On the links McCullough largely missed the mark — he thought we’d have golf clubs that automatically kept score, driverless carts, and jackets that yelled “Fore!”
But in the wider world he accurately predicted:
- women’s liberation
- the conversion of British currency to decimal coins
- digital watches
- bullet trains
- television
McCullough had said he was simply trying to imagine “what we are coming to if things go on as they are doing.” It’s a pity he didn’t write a sequel — one wonders what he might have foreseen in our own future.
Lenore in Indiana
Convinced that the public would accept anything from an established author, James Whitcomb Riley bet his friends that he could prove it.
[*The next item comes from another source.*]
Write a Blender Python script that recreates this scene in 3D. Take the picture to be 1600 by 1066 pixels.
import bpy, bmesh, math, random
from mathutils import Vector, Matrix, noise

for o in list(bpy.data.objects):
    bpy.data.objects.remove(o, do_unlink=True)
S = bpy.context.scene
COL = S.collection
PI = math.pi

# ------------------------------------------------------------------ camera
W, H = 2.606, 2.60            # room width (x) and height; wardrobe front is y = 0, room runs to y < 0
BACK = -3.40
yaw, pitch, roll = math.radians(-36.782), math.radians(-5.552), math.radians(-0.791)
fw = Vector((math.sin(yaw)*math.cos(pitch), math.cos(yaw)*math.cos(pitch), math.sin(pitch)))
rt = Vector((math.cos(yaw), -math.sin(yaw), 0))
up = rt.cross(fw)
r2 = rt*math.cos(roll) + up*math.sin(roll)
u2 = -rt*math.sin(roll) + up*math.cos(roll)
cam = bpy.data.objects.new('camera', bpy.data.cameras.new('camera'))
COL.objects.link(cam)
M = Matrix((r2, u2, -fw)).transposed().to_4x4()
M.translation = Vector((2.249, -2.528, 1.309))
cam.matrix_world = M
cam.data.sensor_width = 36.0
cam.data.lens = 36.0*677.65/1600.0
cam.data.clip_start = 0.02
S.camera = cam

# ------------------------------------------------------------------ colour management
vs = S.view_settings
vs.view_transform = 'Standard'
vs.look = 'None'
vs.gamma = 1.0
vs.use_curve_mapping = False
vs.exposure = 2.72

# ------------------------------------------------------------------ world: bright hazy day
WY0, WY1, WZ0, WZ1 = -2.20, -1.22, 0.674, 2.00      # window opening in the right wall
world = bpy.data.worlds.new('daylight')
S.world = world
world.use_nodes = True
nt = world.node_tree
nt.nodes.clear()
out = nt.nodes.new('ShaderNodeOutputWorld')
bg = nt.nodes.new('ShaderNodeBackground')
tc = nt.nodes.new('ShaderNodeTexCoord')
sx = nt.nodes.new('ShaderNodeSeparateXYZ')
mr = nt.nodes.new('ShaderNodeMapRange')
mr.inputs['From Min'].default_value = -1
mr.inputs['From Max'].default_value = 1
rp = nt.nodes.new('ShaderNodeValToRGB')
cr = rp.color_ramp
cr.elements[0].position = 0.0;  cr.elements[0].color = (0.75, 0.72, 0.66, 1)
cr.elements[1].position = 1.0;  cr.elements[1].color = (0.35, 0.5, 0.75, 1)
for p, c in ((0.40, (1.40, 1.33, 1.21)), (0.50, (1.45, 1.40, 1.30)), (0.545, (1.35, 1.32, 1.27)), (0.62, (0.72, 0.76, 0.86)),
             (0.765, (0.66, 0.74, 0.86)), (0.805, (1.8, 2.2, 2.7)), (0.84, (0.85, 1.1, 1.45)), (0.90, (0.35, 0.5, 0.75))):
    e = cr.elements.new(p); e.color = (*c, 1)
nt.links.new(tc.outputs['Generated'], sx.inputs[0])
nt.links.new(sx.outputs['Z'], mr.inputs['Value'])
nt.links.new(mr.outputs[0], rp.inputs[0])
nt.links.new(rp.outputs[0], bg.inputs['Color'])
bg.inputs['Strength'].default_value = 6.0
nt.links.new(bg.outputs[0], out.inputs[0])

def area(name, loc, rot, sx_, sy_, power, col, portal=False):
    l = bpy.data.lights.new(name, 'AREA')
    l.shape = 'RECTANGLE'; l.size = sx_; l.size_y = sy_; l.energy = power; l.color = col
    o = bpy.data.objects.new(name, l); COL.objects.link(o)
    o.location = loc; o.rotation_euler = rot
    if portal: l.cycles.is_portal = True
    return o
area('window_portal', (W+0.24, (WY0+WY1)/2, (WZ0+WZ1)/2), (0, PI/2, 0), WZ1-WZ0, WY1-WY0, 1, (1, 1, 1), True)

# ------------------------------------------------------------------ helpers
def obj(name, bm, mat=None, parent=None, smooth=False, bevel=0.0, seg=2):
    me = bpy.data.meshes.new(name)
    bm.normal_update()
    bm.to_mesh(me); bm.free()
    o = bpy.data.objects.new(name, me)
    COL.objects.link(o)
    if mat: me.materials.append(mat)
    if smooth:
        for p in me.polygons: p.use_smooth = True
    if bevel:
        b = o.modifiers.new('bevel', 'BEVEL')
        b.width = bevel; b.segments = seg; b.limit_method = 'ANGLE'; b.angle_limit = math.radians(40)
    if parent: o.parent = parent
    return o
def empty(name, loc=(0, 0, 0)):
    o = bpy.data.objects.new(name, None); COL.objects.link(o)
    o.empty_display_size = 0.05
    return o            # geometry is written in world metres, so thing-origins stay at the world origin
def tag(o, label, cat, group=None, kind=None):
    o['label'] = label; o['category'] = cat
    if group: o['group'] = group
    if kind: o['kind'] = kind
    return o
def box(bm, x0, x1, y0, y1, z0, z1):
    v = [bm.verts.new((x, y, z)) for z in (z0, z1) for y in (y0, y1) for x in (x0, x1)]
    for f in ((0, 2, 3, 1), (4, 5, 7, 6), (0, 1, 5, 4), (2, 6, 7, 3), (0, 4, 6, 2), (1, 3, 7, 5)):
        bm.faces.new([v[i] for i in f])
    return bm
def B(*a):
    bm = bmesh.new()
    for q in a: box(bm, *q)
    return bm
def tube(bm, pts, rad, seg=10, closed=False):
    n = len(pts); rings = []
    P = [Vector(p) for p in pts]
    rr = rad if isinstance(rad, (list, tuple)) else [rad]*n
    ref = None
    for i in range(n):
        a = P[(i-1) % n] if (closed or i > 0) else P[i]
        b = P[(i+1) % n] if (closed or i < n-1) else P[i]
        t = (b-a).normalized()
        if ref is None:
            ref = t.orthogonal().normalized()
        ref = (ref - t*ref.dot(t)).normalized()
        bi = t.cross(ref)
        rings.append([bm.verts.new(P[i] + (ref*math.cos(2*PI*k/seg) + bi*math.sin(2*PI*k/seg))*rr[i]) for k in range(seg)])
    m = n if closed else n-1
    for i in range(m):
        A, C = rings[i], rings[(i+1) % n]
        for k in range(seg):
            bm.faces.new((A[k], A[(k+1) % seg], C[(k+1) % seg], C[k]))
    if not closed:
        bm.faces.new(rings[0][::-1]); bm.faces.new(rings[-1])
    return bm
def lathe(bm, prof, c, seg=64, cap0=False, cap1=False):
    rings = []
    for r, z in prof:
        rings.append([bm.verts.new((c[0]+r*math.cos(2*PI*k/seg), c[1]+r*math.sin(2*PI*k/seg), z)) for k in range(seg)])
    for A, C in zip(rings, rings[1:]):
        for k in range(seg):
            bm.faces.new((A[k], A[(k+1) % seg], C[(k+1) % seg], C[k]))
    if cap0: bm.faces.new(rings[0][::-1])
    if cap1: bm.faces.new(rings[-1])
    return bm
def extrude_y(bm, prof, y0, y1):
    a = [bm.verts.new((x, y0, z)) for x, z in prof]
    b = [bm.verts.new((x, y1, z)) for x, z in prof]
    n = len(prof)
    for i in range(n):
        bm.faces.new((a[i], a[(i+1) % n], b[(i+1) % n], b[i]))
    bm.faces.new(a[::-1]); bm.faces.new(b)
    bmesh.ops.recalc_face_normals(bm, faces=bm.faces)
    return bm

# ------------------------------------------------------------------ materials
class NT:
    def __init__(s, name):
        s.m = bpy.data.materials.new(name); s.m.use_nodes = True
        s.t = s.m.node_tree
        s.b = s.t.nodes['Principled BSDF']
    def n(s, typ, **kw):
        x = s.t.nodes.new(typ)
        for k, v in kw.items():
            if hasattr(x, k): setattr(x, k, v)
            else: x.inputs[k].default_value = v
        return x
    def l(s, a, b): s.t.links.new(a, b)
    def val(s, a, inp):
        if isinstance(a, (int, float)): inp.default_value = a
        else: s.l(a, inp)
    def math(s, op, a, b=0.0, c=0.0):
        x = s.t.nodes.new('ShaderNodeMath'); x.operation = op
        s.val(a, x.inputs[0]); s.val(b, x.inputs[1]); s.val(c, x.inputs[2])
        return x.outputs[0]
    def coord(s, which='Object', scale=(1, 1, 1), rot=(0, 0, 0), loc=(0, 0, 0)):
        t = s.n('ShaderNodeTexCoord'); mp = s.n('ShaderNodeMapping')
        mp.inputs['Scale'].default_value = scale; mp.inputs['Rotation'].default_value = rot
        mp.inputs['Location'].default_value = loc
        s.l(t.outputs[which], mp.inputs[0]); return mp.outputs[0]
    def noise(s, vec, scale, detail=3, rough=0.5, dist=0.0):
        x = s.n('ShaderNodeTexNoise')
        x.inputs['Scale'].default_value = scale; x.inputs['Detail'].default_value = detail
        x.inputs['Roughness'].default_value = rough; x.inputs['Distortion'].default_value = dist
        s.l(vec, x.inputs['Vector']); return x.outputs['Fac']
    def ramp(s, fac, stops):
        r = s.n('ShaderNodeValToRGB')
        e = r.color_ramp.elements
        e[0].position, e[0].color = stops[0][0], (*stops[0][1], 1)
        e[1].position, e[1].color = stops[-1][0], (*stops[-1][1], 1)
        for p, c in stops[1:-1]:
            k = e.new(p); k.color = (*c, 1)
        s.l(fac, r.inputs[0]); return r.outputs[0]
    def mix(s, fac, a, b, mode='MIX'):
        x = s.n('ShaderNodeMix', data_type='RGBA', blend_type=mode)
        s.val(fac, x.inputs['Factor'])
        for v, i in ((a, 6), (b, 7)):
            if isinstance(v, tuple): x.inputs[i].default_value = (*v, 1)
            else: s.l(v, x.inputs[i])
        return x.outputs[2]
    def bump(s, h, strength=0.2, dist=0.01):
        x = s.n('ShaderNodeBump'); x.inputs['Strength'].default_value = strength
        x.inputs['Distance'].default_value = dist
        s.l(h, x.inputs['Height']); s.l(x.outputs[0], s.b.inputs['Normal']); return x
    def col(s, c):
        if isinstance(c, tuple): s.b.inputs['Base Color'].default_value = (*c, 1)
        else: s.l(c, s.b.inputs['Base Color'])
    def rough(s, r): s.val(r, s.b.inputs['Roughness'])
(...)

He composed a poem entitled “Leonanie” in the style of Edgar Allan Poe and published it in the Kokomo, Ind., Despatch on Aug. 2, 1877:
Leonanie–angels named her;
And they took the light
Of the laughing stars and framed her
In a smile of white;
And they made her hair of gloomy
Midnight, and her eyes of bloomy
Moonshine, and they brought her to me
In the solemn night.
And so on. An accompanying article explained that the poem had been discovered on the blank flyleaf of an old book, and the conspirators scribbled it into a dictionary in case anyone asked to see it.
After the poem was published, Riley wrote a critique in the Anderson Democrat casting doubt on Poe’s authorship. But to his horror his poem was championed by critics and picked up in newspapers nationwide, and soon a Boston publishing house began asking for the original manuscript. The group finally confessed when a rival paper threatened to expose the hoax.
Riley won his bet, but ironically he went on to become a bestselling poet himself, writing in an Indiana dialect distinctive enough to invite lampoons of its own. Whether any of these has been passed off as real is unknown — but it would be poetic justice.